Although public private partnership (PPP) contract has been the subject of numerous debates and controversies, governments across the globe have increasingly used PPP to modernise public services. This study attempts to examine the attractiveness of the PPP policy, by analysing the interests of the government, private sector, and users in the field of UK school PPP contracts. Bourdieu’s analytical concepts of habitus, capitals and field are used to analyse interests in PPP and shed light on the insidious power relations in PPP processes. Interviews were conducted with public and private sector respondents familiar with UK school PPP contracts, to understand their interests. The field of PPP is animated with players and interests.

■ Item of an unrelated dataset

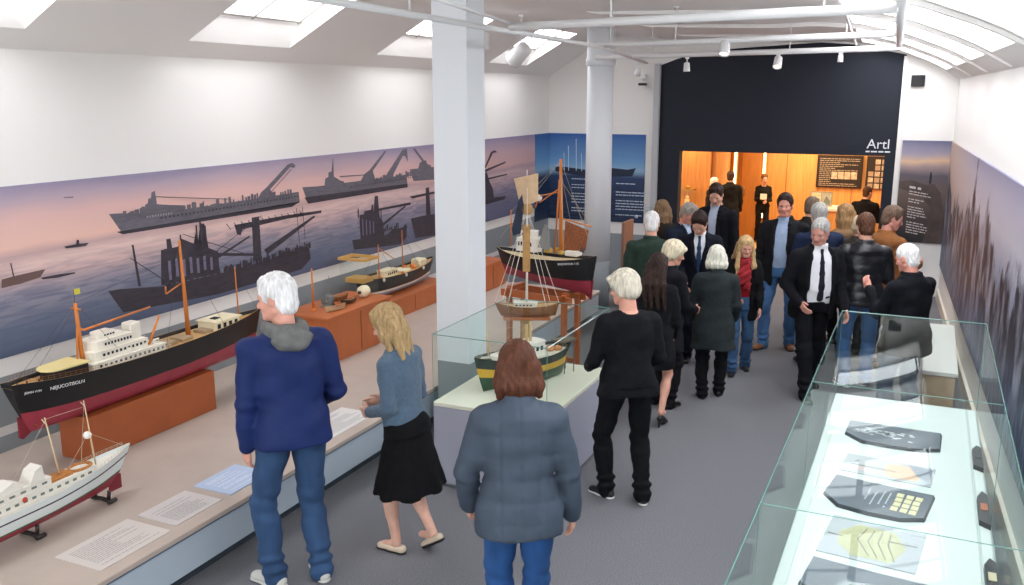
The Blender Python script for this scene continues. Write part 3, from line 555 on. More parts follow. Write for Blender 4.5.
# ------------------------------------------------------------------ ship hulls
def hull(L, B, D, keel=lambda t: 0., sheer=lambda t: 0., rs=.05, rb=.07, sf=3.2, bf=1.7, bands=((0, .4), (1, 1.)), n=30, k=12, bil=.30, M=None, wall=.006, lift=.0):
    """hull shell: stations from stern (x=0) to bow (x=L); bands = (material, upper height fraction)"""
    mb = MB(); vs = []; fs = []; ms = []
    levels = sorted(set([0, .03, .08, .15, .25]+[i/k for i in range(2, k+1)]+[b[1] for b in bands]))
    K = len(levels)
    def P(t, s, side, inset=0.):
        x0 = rs*(1-s)**1.3*L; x1 = L-rb*(1-s)**1.2*L; x = x0+(x1-x0)*t
        u = 2*t-1; w = (1-abs(u)**sf)**(1/1.6) if u < 0 else (1-abs(u)**bf)**(1/1.1)
        stw = .34*(s**1.2) if u < 0 else 0
        w = max(w, stw if t < .08 else w); g = min(1, (s+.0001))**bil
        if u > .2: g = g*(1-.5*(u-.2)*(1-s))
        y = max(B/2*w*g-inset, 0); xx = x/L
        return (x, side*y, keel(xx)+(D+sheer(xx)-keel(xx))*s)
    for side in (-1, 1):
        off = len(vs)
        for i in range(n+1):
            for s in levels: vs.append(P(.5-.5*math.cos(PI*i/n), s, side))
        for i in range(n):
            for j in range(K-1):
                q = [off+i*K+j, off+(i+1)*K+j, off+(i+1)*K+j+1, off+i*K+j+1]
                if side > 0: q.reverse()
                fs.append(tuple(q)); mid = (levels[j]+levels[j+1])/2; ms.append(next(b[0] for b in bands if mid < b[1]+1e-6))
    # bulwark inside and deck under the rail
    off = len(vs); dk = D*.10
    for i in range(n+1):
        t = .5-.5*math.cos(PI*i/n)
        for side in (-1, 1):
            a = P(t, 1, side); b = P(t, 1, side, wall); vs += [a, b, (b[0], b[1], b[2]-dk)]
    lastm = bands[-1][0]
    for i in range(n):
        for si in (0, 1):
            a = off+i*6+si*3; b = a+6
            for c in (0, 1):
                q = [a+c, b+c, b+c+1, a+c+1]
                if si: q.reverse()
                fs.append(tuple(q)); ms.append(len(bands) if c == 0 else lastm)
    mb.add(vs, fs, 0, True, M); mb.m = ms
    # transom at the stern
    tv = [P(0, s, sd) for sd in (-1, 1) for s in levels]; mb.add(tv, [(j, K+j, K+j+1, j+1) for j in range(K-1)], lastm, False, M)
    deck = MB(); dv = []
    for i in range(n+1):
        t = .5-.5*math.cos(PI*i/n); b = P(t, 1, 1, wall); dv += [(b[0], -b[1], b[2]-dk), (b[0], 0, b[2]-dk+.004), (b[0], b[1], b[2]-dk)]
    deck.add(dv, [(i*3+c, i*3+3+c, i*3+4+c, i*3+1+c) for i in range(n) for c in (0, 1)], 0, False, M)
    return mb, deck, P
def house(mb, x0, x1, w0, w1, z0, z1, mi=0, gi=1, win=8, row=.6, taper=.0, rnd=.3):
    """deckhouse with rounded front at x0 and a row of little windows"""
    pts = []
    for k in range(7):
        a = PI/2+PI*k/6; pts.append((x0+rnd*(w0)*(1+math.cos(a)), math.sin(a)*w0))
    pts += [(x1, -w1), (x1, w1)]
    n = len(pts); vs = [(x, y, z0) for x, y in pts]+[(x+(taper if x < x1 else 0), y*(1-.02), z1) for x, y in pts]
    mb.add(vs, [tuple(range(n)), tuple(range(2*n-1, n-1, -1))]+[(i, (i+1) % n, (i+1) % n+n, i+n) for i in range(n)], mi)
    mb.add([(x*1.0+(.004 if x > (x0+x1)/2 else -.006), y*1.06, z1) for x, y in pts]+[(x, y*1.06, z1+.008) for x, y in pts], [tuple(range(n)), tuple(range(2*n-1, n-1, -1))]+[(i, (i+1) % n, (i+1) % n+n, i+n) for i in range(n)], mi)
    h = (z1-z0); zz = z0+h*row
    for i in range(win):
        x = x0+rnd*w0+.012+(x1-x0-rnd*w0-.02)*(i+.2)/win; ww = (x1-x0)/win*.45
        for sd in (-1, 1):
            y = sd*(w0+(w1-w0)*((x-x0)/(x1-x0))+.0015)
            mb.add([(x, y, zz-h*.16), (x+ww, y, zz-h*.16), (x+ww, y, zz+h*.16), (x, y, zz+h*.16)], [(0, 1, 2, 3)], gi)
def rail(mb, P, t0, t1, h, mi=0, n=12, r=.0012, zoff=0):
    for sd in (-1, 1):
        pts = [Vector(P(t0+(t1-t0)*i/n, 1, sd))+Vector((0, 0, h+zoff)) for i in range(n+1)]
        mb.tube(pts, r, 4, mi); mb.tube([p-Vector((0, 0, h/2)) for p in pts], r*.8, 4, mi)
        for p in pts: mb.tube([p, p-Vector((0, 0, h))], r, 4, mi)
def lettering(txt, size, parent, loc, rot, m, ex=.0008, shear=0):
    c = bpy.data.curves.new('lettering', 'FONT'); c.body = txt; c.size = size; c.extrude = ex; c.align_x = 'CENTER'; c.shear = shear
    o = bpy.data.objects.new('lettering', c); me = None
    COL.objects.link(o); bpy.context.view_layer.update()
    me = bpy.data.meshes.new_from_object(o.evaluated_get(bpy.context.evaluated_depsgraph_get())); COL.objects.unlink(o); bpy.data.objects.remove(o)
    q = bpy.data.objects.new('lettering', me); COL.objects.link(q); me.materials.clear(); me.materials.append(m); q.location = loc; q.rotation_euler = rot
    if parent: q.parent = parent
    return q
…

Players use their positions and predispositions (or habitus) and their economic, social and symbolic capitals to generate strategies consistent with their interests in the success of PPP. PPP is particularly attractive to governments that are faced with increasing demands to keep public debt under control, whilst at the same time improve public services. It is argued that the value for money and efficiency arguments (doxa) used to justify PPP mask a number of interests and the governments’ neoliberal ideology, which are not readily apparent in policy documents. The PPP policy, through conferring symbolic power to the private sector, has reconfigured power relationships in the field. This study provides a scholarly analysis of the interests at stake in the field of the UK government’s school PPP programme by using Bourdieu’s theory of practice. At the practical level, this study explains the popularity of the PPP policy by unmasking interests which are not easily captured in the government’s value for money discourse. Keywords: interests, neoliberalism, public private partnership, austerity, Bourdieu’s theory of practice, school PPP contracts, United Kingdom.